These are the most corrupt, in the pocket of special interests, uninterested in preservation as an idea, flunkies I have ever seen.

I wish there was something I could do.

David Parrott

10:29 PM  
Anonymous Anonymous said...

All arguments aside, since the expansion has been a conclusion for some time now -- but I agree with Inga that the one treasure to fight for is the firehouse (at least the facade). Even within the confines of the Convention Center complex itself (murals toward the Market Street side of the train shed), those gargoyles have been already portrayed as one of the features of the neighborhood -- so it's a bit of a paradox that the center itself now puts them at risk. Is it asking too much for the facade to be preserved, perhaps providing a special entrace to some special facility within the center itself....has anyone asked if the architects themselves have even considered such as option?

1:28 PM  
Anonymous Anonymous said...

Ok...that rendering looks about as exciting as a suburban shopping mall. It's also hopelessly out of proportion to a city street. It has a looming, hulking presence that seems to overpower the sidewalk.

5:33 PM  
Blogger Arthur Petrella said...

This sounds like a whiney little liberal! What is your solution??? Every such situation requires a trade off. Are the buldings being displaced so important historicaly or aestheticly that we should not ecpand the CC or expand it in another direction. If only some of the hotels planned are built the result will be a significantly more robust and vital downtown than we have today . Phila. will still have an unmatched stock of 18th c buildings and one of the greatist collection of 19th c and early 20c buildings in the USA.

12:46 PM  
Anonymous Davis said...

I'd rather expect the city will sell off the architectural remnants rather than save them.

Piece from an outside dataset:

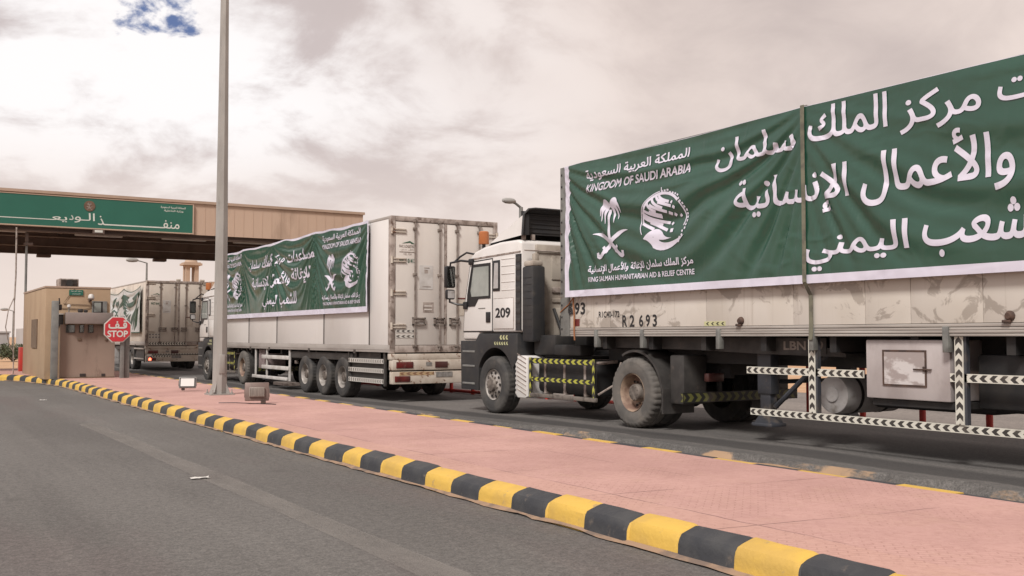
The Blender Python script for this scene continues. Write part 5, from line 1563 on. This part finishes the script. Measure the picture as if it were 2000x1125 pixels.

While it's not great work - it has tremendous charm and interest - something tragically missing from the big boxes.

7:57 PM  
Anonymous Scott B said...

Don't be so glum! The old Convention Center - remember what a beaut it was? It lasted maybe 30 years and then was mercifully blown away. (The old parts were handsome, the modern expansion was a crime.) But seriously, don't our city fathers and mothers get what a city is? A great city's architecture has a little staying power. If its architecture is the flavor of the day, added onto yesterday's flavor of the day, what have you got?

11:32 PM  
Anonymous b said...

i've got an idea, why don't they put one of the casinos directly across the street from the convention center? seriously, or better yet, put the casino inside the center. with all the out of town traffic right there it seems a miss to not take advantage of it. and frankly, any activity after 7pm around there is good for the neighborhood. at least then we could consolodate the damage bomb dropped by harrisburg to one location.

4:56 PM  
Anonymous Anonymous said...

Inga

I have nothing to say except bring on howard

5:03 PM  
Anonymous Anonymous said...

Arthur Petrella said...
This sounds like a whiney little liberal! What is your solution??? Every such situation requires a trade off. Are the buldings being displaced so important historicaly or aestheticly that we should not ecpand the CC or expand it in another direction. If only some of the hotels planned are built the result will be a significantly more robust and vital downtown than we have today . Phila. will still have an unmatched stock of 18th c buildings and one of the greatist collection of 19th c and early 20c buildings in the USA.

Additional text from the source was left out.